Do I then truly believe that farmers have the right to choose to kill an animal? No, not exactly. It is a silly argument of course. The point is that I fail to see how it is not inconsistent for vegans to hold animals in such high esteem but they don't give much of a damn about human beings at an early stage of development. We're not allowed to differentiate between humans and non-human animals, more commonly known as animals, but we are allowed to differentiate between a human who was born yesterday and a human who will not be born for another couple-a weeks? I fail to see how this makes any sense... If as a vegan your heart trembles for the suffering of cows, pigs, chickens, and even fish, which are animals few people feel truly sorry for, and if, as some vegans claim, you feel sorry and want to help even wild animals, even those rather nasty ones such as creepy crawly xenomorphs, then how can you not care about the most defenseless and, by definition, the most innocent of human beings?
I dunno, it's just a funny thing to me. Call me crazy, call me naive, but when I first heard tell of veganism I genuinely thought to myself that at least these fellas would be pro-life. How could they not? But upon finding out that they aren't I came to realize that abortion is actually a rather powerful argument to put them on the defensive a little bit, unlike most mild-mannered people who engage in street epistemology with them.

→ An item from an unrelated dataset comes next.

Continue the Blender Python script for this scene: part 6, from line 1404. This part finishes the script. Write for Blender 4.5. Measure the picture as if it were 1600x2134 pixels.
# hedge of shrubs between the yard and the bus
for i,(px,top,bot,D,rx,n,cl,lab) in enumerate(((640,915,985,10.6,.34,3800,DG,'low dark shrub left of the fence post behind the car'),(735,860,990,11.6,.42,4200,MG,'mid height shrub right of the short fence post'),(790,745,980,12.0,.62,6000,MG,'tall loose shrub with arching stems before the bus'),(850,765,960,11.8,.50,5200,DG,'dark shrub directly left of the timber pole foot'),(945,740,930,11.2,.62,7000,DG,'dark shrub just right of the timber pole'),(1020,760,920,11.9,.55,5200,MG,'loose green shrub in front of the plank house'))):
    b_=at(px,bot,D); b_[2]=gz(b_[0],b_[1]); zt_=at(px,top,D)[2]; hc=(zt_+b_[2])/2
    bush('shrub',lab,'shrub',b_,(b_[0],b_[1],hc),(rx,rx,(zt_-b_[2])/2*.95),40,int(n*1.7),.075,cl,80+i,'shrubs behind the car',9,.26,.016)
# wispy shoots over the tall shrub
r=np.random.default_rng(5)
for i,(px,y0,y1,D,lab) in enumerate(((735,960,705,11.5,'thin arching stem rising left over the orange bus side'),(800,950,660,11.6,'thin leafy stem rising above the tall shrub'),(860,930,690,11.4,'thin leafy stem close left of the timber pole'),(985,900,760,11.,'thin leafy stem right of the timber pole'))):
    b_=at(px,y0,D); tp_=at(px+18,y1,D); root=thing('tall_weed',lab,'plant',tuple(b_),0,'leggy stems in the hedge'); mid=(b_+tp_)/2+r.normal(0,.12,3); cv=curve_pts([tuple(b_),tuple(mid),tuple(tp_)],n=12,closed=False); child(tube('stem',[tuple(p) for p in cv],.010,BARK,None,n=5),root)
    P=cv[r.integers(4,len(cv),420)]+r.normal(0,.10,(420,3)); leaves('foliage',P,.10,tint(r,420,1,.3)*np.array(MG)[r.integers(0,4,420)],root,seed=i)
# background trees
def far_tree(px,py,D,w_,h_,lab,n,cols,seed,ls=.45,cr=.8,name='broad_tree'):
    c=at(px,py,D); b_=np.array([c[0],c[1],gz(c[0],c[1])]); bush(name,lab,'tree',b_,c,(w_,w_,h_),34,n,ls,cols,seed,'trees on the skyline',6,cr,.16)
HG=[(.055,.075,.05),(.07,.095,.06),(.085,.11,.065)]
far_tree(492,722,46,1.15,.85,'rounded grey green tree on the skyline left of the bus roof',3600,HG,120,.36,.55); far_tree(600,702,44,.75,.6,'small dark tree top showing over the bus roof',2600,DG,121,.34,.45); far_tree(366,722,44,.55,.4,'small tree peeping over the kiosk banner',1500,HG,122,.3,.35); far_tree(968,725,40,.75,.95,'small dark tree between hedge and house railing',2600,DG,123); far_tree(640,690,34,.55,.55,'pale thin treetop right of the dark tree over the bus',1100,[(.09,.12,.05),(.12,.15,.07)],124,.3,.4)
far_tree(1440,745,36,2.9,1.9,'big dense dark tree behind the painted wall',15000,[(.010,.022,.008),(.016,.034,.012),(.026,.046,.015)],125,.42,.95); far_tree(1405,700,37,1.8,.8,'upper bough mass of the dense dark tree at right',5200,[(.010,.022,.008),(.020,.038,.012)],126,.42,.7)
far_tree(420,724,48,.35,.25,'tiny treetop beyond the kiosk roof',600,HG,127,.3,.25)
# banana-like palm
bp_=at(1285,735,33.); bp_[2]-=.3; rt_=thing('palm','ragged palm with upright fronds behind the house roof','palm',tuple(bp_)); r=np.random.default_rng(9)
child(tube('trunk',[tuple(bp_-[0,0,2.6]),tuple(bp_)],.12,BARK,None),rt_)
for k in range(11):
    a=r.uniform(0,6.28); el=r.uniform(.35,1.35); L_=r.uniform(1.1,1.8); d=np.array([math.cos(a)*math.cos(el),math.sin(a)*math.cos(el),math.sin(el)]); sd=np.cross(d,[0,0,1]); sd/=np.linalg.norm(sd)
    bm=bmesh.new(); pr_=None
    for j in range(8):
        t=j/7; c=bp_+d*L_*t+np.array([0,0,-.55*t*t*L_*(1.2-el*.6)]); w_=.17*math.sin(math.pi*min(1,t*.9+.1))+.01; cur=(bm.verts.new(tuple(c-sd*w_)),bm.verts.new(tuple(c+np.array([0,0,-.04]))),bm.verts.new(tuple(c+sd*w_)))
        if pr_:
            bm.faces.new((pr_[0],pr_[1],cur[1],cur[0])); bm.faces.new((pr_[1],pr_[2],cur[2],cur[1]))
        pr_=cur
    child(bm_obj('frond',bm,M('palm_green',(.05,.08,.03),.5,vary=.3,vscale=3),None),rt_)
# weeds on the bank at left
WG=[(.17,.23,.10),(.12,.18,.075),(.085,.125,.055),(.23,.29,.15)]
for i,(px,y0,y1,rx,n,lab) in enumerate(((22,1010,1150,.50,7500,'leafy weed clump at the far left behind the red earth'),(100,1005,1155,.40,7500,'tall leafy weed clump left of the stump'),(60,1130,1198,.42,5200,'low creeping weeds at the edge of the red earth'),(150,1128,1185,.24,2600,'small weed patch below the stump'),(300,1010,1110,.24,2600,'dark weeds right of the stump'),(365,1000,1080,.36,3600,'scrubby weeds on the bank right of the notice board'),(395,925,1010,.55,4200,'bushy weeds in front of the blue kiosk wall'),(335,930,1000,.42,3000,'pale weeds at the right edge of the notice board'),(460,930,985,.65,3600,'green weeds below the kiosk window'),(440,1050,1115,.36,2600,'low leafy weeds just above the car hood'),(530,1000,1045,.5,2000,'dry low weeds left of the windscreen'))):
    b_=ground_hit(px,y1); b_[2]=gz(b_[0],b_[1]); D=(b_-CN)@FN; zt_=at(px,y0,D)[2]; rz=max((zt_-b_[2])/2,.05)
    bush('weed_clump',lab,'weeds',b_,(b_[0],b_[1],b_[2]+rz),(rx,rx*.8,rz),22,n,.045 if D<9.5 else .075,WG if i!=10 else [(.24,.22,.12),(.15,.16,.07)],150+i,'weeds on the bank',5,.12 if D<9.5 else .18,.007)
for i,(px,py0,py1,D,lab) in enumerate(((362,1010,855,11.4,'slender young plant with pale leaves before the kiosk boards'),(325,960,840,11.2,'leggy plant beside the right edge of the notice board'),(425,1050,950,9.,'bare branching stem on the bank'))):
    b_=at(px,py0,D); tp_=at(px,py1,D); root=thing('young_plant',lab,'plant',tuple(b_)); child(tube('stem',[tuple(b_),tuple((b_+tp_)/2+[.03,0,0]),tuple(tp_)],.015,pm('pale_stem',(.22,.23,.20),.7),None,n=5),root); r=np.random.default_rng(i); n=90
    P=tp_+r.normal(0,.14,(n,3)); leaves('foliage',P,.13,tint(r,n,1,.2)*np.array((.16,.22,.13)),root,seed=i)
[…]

Because whatever criteria you may have to say that an embryo is a lesser human being, I will likewise use a similar criteria to defend that an animal is a lesser being, and whatever criteria you may have to say that in some situations it is okay to kill an embryo, I will likewise have a similar criteria to say that in some situations it is okay to kill an animal. This whole thing is thus rather like a tug of war in which one of us has to be forced to move towards the other, but I'm not about to move towards a direction where my moral circle would increase so much to the point of collapse, and be left with a great big void in the middle.
And would you kindly refrain from giving me the obvious thought that I could go vegan and still be pro-life? Apart from other reasons I have I'm sure you'll exsqueeze me for not being in a big hurry to join a club that would for the most part despise me. And if that's not enough then I leave you with the words of your own guy, Earthling Ed, who says,
Sometimes things are difficult and sometimes things are inconvenient, but almost every moral change that's happened in society has inconvenienced those who were benefiting. In this scenario we are the oppressor, you know, we're the one who is benefiting from this. So it of course is an inconvenience for us but it's also a morally obligated thing to do to reduce suffering. So what has higher value – the suffering of others, or our convenience?